Scripts that build scenes
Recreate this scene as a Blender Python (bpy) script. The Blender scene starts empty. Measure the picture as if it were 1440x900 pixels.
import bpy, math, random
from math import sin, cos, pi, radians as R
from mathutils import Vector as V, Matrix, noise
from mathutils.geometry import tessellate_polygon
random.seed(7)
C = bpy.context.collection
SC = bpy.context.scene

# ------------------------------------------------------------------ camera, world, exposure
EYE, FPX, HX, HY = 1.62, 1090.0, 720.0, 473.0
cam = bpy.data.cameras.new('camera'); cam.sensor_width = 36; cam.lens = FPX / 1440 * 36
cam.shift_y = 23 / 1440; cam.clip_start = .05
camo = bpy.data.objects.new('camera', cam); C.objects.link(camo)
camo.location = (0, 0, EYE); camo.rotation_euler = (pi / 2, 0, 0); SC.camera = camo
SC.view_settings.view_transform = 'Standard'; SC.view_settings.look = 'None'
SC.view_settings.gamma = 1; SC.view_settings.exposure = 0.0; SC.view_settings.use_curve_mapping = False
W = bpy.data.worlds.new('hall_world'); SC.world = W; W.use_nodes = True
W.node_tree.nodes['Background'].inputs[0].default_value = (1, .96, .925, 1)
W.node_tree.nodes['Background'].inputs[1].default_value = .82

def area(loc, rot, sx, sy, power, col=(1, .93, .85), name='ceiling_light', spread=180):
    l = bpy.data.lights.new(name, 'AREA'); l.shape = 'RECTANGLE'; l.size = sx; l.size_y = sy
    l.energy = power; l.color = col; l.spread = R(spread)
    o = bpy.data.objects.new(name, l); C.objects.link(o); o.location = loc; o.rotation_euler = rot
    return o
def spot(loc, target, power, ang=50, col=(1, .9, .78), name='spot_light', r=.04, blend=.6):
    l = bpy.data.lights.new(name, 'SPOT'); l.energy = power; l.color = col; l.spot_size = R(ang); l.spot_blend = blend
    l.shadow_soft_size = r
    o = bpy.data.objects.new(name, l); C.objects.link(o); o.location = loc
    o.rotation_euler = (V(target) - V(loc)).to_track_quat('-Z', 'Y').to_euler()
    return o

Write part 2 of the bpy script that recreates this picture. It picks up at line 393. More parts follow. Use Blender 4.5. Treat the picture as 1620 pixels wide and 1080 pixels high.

◆ THE TASK ◆
Repeat the data above, word for word.

◆ EXERCISE RESPONSE ◆
Recreate this scene as a Blender Python (bpy) script. The Blender scene starts empty. Measure the picture as if it were 1440x900 pixels.
import bpy, math, random
from math import sin, cos, pi, radians as R
from mathutils import Vector as V, Matrix, noise
from mathutils.geometry import tessellate_polygon
random.seed(7)
C = bpy.context.collection
SC = bpy.context.scene

# ------------------------------------------------------------------ camera, world, exposure
EYE, FPX, HX, HY = 1.62, 1090.0, 720.0, 473.0
cam = bpy.data.cameras.new('camera'); cam.sensor_width = 36; cam.lens = FPX / 1440 * 36
cam.shift_y = 23 / 1440; cam.clip_start = .05
camo = bpy.data.objects.new('camera', cam); C.objects.link(camo)
camo.location = (0, 0, EYE); camo.rotation_euler = (pi / 2, 0, 0); SC.camera = camo
SC.view_settings.view_transform = 'Standard'; SC.view_settings.look = 'None'
SC.view_settings.gamma = 1; SC.view_settings.exposure = 0.0; SC.view_settings.use_curve_mapping = False
W = bpy.data.worlds.new('hall_world'); SC.world = W; W.use_nodes = True
W.node_tree.nodes['Background'].inputs[0].default_value = (1, .96, .925, 1)
W.node_tree.nodes['Background'].inputs[1].default_value = .82

def area(loc, rot, sx, sy, power, col=(1, .93, .85), name='ceiling_light', spread=180):
    l = bpy.data.lights.new(name, 'AREA'); l.shape = 'RECTANGLE'; l.size = sx; l.size_y = sy
    l.energy = power; l.color = col; l.spread = R(spread)
    o = bpy.data.objects.new(name, l); C.objects.link(o); o.location = loc; o.rotation_euler = rot
    return o
def spot(loc, target, power, ang=50, col=(1, .9, .78), name='spot_light', r=.04, blend=.6):
    l = bpy.data.lights.new(name, 'SPOT'); l.energy = power; l.color = col; l.spot_size = R(ang); l.spot_blend = blend
    l.shadow_soft_size = r
    o = bpy.data.objects.new(name, l); C.objects.link(o); o.location = loc
    o.rotation_euler = (V(target) - V(loc)).to_track_quat('-Z', 'Y').to_euler()
    return o

Write part 2 of the bpy script that recreates this picture. It picks up at line 393. More parts follow. Use Blender 4.5. Treat the picture as 1620 pixels wide and 1080 pixels high.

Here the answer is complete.